I’ll give you an example from my own life. When I was reading the biography of Charlie Munger, the Vice Chairman of Berkshire Hathaway and a man that I can fairly classify as a personal hero of mine, he mentioned that steel companies are the kinds of investments “where smart people lose their money.” The reason Munger said that is because investors always see steel companies trading at a low P/E ratio, and think they represent a great value investment. The problem with this, Munger mentions, is that investors perpetually understate the amount of money a steel company must reinvest back into the business just to tread water. This fact usually prevents steel companies from creating inflation-adjusted wealth for shareholders over the course of the business cycle.
Once I read Munger say that, it got stuck in my head. It’s something I’ll carry with me for life. I could be a fifty year-old man, see a steel company seem cheap at 7x earnings, and I’ll likely recognize the company for the trap it is because of a technique I picked up from Charlie Munger in my early 20s. This is why most investing legends are old guys. Not only did they have a lifetime to let the snowball we call “compounding” roll down the hill, but they also had four or five decades to accumulate skills that come together to create a pretty formidable arsenal of investment knowledge.
That is why it can be useful to be a voracious reader of investing blogs.
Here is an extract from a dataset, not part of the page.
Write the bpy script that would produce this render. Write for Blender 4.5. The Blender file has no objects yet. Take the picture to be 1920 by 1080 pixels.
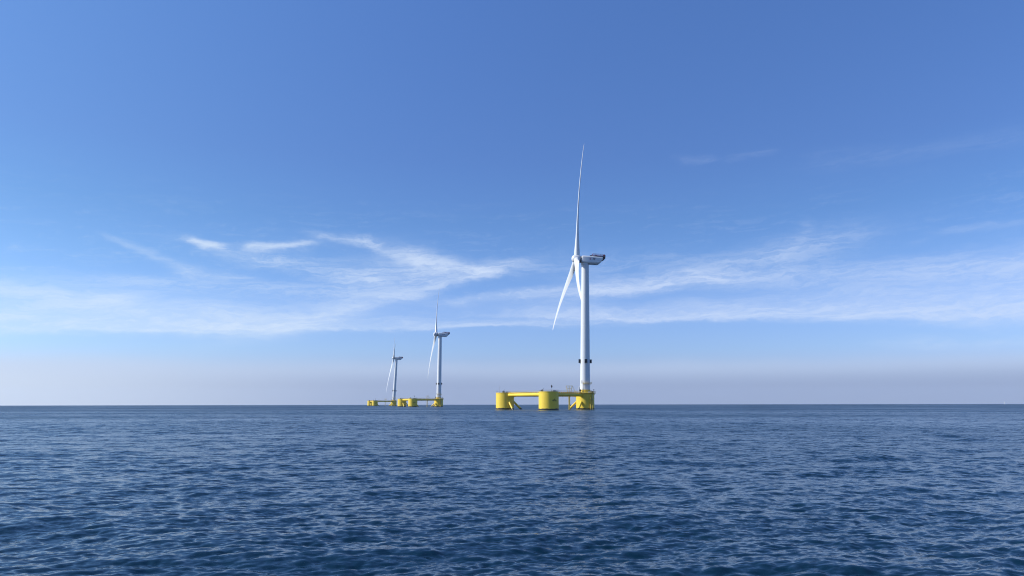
import bpy, math, random
import numpy as np
from mathutils import Matrix, Vector

# ------------------------------------------------------------------ camera, world, sun, exposure
SC = bpy.context.scene
COL = SC.collection
R = math.radians
CAM_H = 3.8            # eye height of someone standing on a small boat
PITCH = 8.82
FPX = 1400.0           # focal length in pixels of a 1920 px wide frame
EARTH = 7.4e6          # radius of the earth with refraction: the sea curves away

cam_d = bpy.data.cameras.new('camera')
cam = bpy.data.objects.new('camera', cam_d)
COL.objects.link(cam)
cam_d.sensor_width = 36.0
cam_d.lens = 36.0 * FPX / 1920.0
cam_d.clip_start = 0.5
cam_d.clip_end = 60000.0
cam.location = (0, 0, CAM_H)
cam.matrix_world = Matrix.Translation((0, 0, CAM_H)) @ Matrix.Rotation(R(90 + PITCH), 4, 'X') @ Matrix.Rotation(R(-0.09), 4, 'Z')
SC.camera = cam

SUN_EL, SUN_AZ = 33.0, -92.0     # azimuth clockwise from +Y: the sun stands to the left
sd = bpy.data.lights.new('sun', 'SUN')
sd.energy = 5.0
sd.angle = R(0.53)
sd.color = (1.0, 0.965, 0.90)
sun = bpy.data.objects.new('sun', sd)
COL.objects.link(sun)
sdir = Vector((math.sin(R(SUN_AZ)) * math.cos(R(SUN_EL)), math.cos(R(SUN_AZ)) * math.cos(R(SUN_EL)), math.sin(R(SUN_EL))))
sun.rotation_euler = sdir.to_track_quat('Z', 'Y').to_euler()

vs = SC.view_settings
vs.view_transform = 'Standard'
vs.look = 'None'
vs.exposure = 0.0
vs.gamma = 1.0
SC.cycles.max_bounces = 6
SC.cycles.volume_bounces = 0
SC.cycles.use_denoising = True
SC.cycles.denoising_input_passes = 'RGB_ALBEDO_NORMAL'
SC.cycles.denoising_prefilter = 'ACCURATE'
SC.cycles.denoising_quality = 'HIGH'
SC.cycles.adaptive_threshold = 0.004
SC.cycles.filter_width = 1.1
SC.cycles.sample_clamp_indirect = 4.0


# ---- a small node expression helper
class N:
    nt = None

    def __init__(s, sock):
        s.s = sock

    @staticmethod
    def m(op, *a, clamp=False):
        n = N.nt.nodes.new('ShaderNodeMath')
        n.operation = op
        n.use_clamp = clamp
        for i, v in enumerate(a):
            if isinstance(v, N):
                N.nt.links.new(v.s, n.inputs[i])
            else:
                n.inputs[i].default_value = float(v)
        return N(n.outputs[0])

    def __add__(s, o): return N.m('ADD', s, o)
    __radd__ = __add__
    def __sub__(s, o): return N.m('SUBTRACT', s, o)
    def __rsub__(s, o): return N.m('SUBTRACT', o, s)
    def __mul__(s, o): return N.m('MULTIPLY', s, o)
    __rmul__ = __mul__
    def __truediv__(s, o): return N.m('DIVIDE', s, o)


def nsmooth(x, a, b, lo=0.0, hi=1.0):
    n = N.nt.nodes.new('ShaderNodeMapRange')
    n.interpolation_type = 'SMOOTHSTEP'
    N.nt.links.new(x.s, n.inputs[0])
    for i, v in enumerate((a, b, lo, hi)):
        n.inputs[i + 1].default_value = v
    return N(n.outputs[0])


def ncomb(x, y, z=0.0):
    n = N.nt.nodes.new('ShaderNodeCombineXYZ')
    for i, v in enumerate((x, y, z)):
        if isinstance(v, N):
            N.nt.links.new(v.s, n.inputs[i])
        else:
            n.inputs[i].default_value = v
    return N(n.outputs[0])


def nnoise(vec, scale, detail=4, rough=0.55, dist=0.0, col=False):
    n = N.nt.nodes.new('ShaderNodeTexNoise')
    n.noise_dimensions = '3D'
    N.nt.links.new(vec.s, n.inputs['Vector'])
    n.inputs['Scale'].default_value = scale
    n.inputs['Detail'].default_value = detail
    n.inputs['Roughness'].default_value = rough
    n.inputs['Distortion'].default_value = dist
    return N(n.outputs['Color' if col else 'Fac'])


def nsep(vec):
    n = N.nt.nodes.new('ShaderNodeSeparateXYZ')
    N.nt.links.new(vec.s, n.inputs[0])
    return [N(o) for o in n.outputs]


def nmix(f, a, b, mode='MIX'):
    n = N.nt.nodes.new('ShaderNodeMix')
    n.data_type = 'RGBA'
    n.blend_type = mode
    n.clamp_factor = True
    for sock, v in ((n.inputs[0], f), (n.inputs[6], a), (n.inputs[7], b)):
        if isinstance(v, N):
            N.nt.links.new(v.s, sock)
        elif isinstance(v, (tuple, list)):
            sock.default_value = tuple(v) + (1.0,)
        else:
            sock.default_value = v
    return N(n.outputs[2])


def nramp(f, stops):
    n = N.nt.nodes.new('ShaderNodeValToRGB')
    cr = n.color_ramp
    cr.interpolation = 'LINEAR'
    cr.elements[0].position, cr.elements[0].color = stops[0][0], tuple(stops[0][1]) + (1,)
    cr.elements[1].position, cr.elements[1].color = stops[-1][0], tuple(stops[-1][1]) + (1,)
    for p, c in stops[1:-1]:
        e = cr.elements.new(p)
        e.color = tuple(c) + (1,)
    N.nt.links.new(f.s, n.inputs[0])
    return N(n.outputs[0])


def lin(c):
    return tuple(((v / 255) / 12.92 if v / 255 <= 0.04045 else ((v / 255 + 0.055) / 1.055) ** 2.4) for v in c)


# ---- world: Nishita sky graded to the photograph's clear blue, thin cirrus, a grey-violet haze bank on the horizon
world = bpy.data.worlds.new('World')
SC.world = world
world.use_nodes = True
N.nt = wt = world.node_tree
bg = wt.nodes['Background']
bg.inputs['Strength'].default_value = 0.1
sky = wt.nodes.new('ShaderNodeTexSky')
sky.sky_type = 'NISHITA'
sky.sun_disc = False
sky.sun_elevation = R(SUN_EL)
sky.sun_rotation = R(SUN_AZ)
sky.air_density, sky.dust_density, sky.ozone_density = 1.0, 0.4, 1.5
geo = wt.nodes.new('ShaderNodeTexCoord')
dx, dy, dz = nsep(N(geo.outputs['Generated']))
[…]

In many areas of life, the skill sets come with an expiration date. If you cannot put your learned knowledge to use soon, the passage of time will cripple your ability to use it effectively. But investing is different. Each skill today is something that you can pull out of your pocket many tomorrows down the road. If you were a General Electric shareholder that got burned in 2007 and 2008, you will probably never again by a bank with a low-tier one common ratio that also has poor liquidity. At the very least, it would take a competing impulse (i.e. the greedy desire to make a quick buck if the financial sector gets hot and has a couple 30% years) to cause you to override the lessons you learned years ago from General Electric. In twenty years, it is almost assured that Lebron James will not be as good of a basketball player as he is today. But in twenty years, it is also almost assured that you will be a better investor than you are today if you keep your mind open and always search for something new.
Originally posted 2013-06-04 09:00:05.
I noticed that you mention oil companies quite often. This is probably one of my favorite sectors. I currently own COP and XOM. It appears that you are fan of Chevron and Royal. I have been debating on Chevron over the other two. I just don't know. Decisions decisions…..
Monty! Funny you mention that. I own Conoco and Exxon, and I've yet to buy Chevron and Shell. My long-term goal is to own each of the supermajors (with some reservations about Total SA). In today's market, Conoco, BP, and Shell are one of the few ways to get real yield without "chasing yield."
Tim
I have been reading your articles on seekingalpha.com for a while now. They are truly enlightening when it comes to DGI. In most of your articles, you refer to 'assuming an optimal tax strategy'. Wanted to get clarification on this. Does it mean that you assume investing in dividend growth stocks inside a tax sheltered plan (401k, IRA, Roth)? Also, would you suggest DGI in a taxable brokerage account? (with a 15% hit every year on qualified dividends). Wanted to get your insights on that. Thanks much.